How template argument deduction is performed in this example?

Question

Consider the following example:

template <class T> 
void f(const T&&) { std::cout << __PRETTY_FUNCTION__; };

int main(void){

       const int *cptr = nullptr;
       f(std::move(cptr));
}

Per [temp.deduct.call]/1:

Template argument deduction is done by comparing each function template parameter type (call it P) that contains template-parameters that participate in template argument deduction with the type of the corresponding argument of the call (call it A) [..]

and [temp.deduct.call]/3:

If P is a cv-qualified type, the top-level cv-qualifiers of P's type are ignored for type deduction. If P is a reference type, the type referred to by P is used for type deduction.

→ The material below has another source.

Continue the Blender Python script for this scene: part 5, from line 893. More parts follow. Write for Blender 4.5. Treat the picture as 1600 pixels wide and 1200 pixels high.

Considering the given paragraphs, I'm deducing the template argument for T to be int* as follows:

P = const T&&, A = const int*; // replacing 'const T&&' with 'const T'
P = const T, A = const int*
T = int*

// what's wrong with these steps?

But when I compile this code with gcc and clang, it shows that the deduced T is const int*

My Question: Why the deduced template argument is const int* and not int* as I expect?

Answer 1

Why the deduced template argument is const int* and not int* as I expect?

The const in P = const T is a top level const and applies to T while the const in A = const int* is a low-level const meaning it does not apply to the pointer. This in turn means that you can't directly compare const T with const int* the way you have done.

Therefore, T will be deduced as the simplest argument type const int* and the function parameter will be of type const int *const &&.